Abstract

View Video Presentation: https://doi.org/10.2514/6.2021-2443.vid Challenging emission reduction targets and significant growth of air transport market motivate important research of novel propulsion systems with alternative energy sources and lowered CO2 emissions. For short regional flights, hybrid-electric turboprop is seen as a promising alternative to reduce fuel burn. As conventional propulsion aircraft, hybrid powertrain aircraft must meet all certification requirements, especially one engine inoperative climbs (OEI). While classical Gas Turbine (GT) downsizing design approach could reduce fuel burn, it might not meet the OEI missed approach performance required by the certification authorities if the batteries are depleted at end of mission. Hence, a conceptual approach through mission analysis and optimization is introduced to evaluate the impact of OEI climb requirement on powertrain design and performance.
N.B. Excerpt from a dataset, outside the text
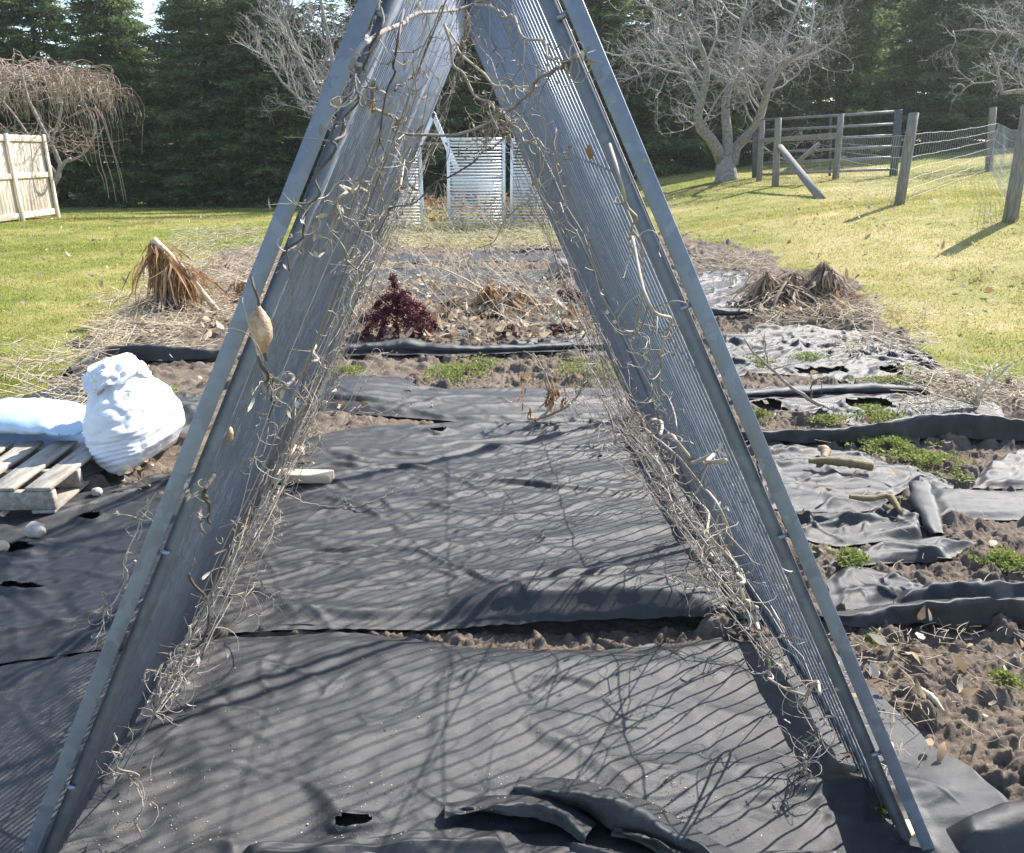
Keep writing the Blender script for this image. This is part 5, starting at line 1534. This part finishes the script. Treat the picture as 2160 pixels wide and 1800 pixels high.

The parallel hybrid-electric powertrain is sized on a retrofitted regional aircraft with 2030 near future technology using two design approaches. The first hybrid-electric design uses downsized GT while the second keeps original GT supplemented with an electric motor. The two designs are then compared to a baseline, original conventional GT propulsion system with fuel mass optimized for the same target mission. For battery pack with 200 Wh/kg and 10000lb of payload mass, hybrid electric systems show 5% fuel burn benefit compared to a conventional gas turbine propulsion system, when constraints such as energy reserves for re-routing to alternate airfields, loitering time, and missed approach OEI Climb performance, are taken into account. The downsized gas turbine solution, that needs to use battery energy during OEI climb, results in a penalty of 12.9% more fuel burn during the target mission, due to the extra weight of the unused emergency battery, resulting in a similar mission fuel burn as parallel hybrid designs that use the original full-size GT and are therefore able to perform OEI Climb without electric assistance.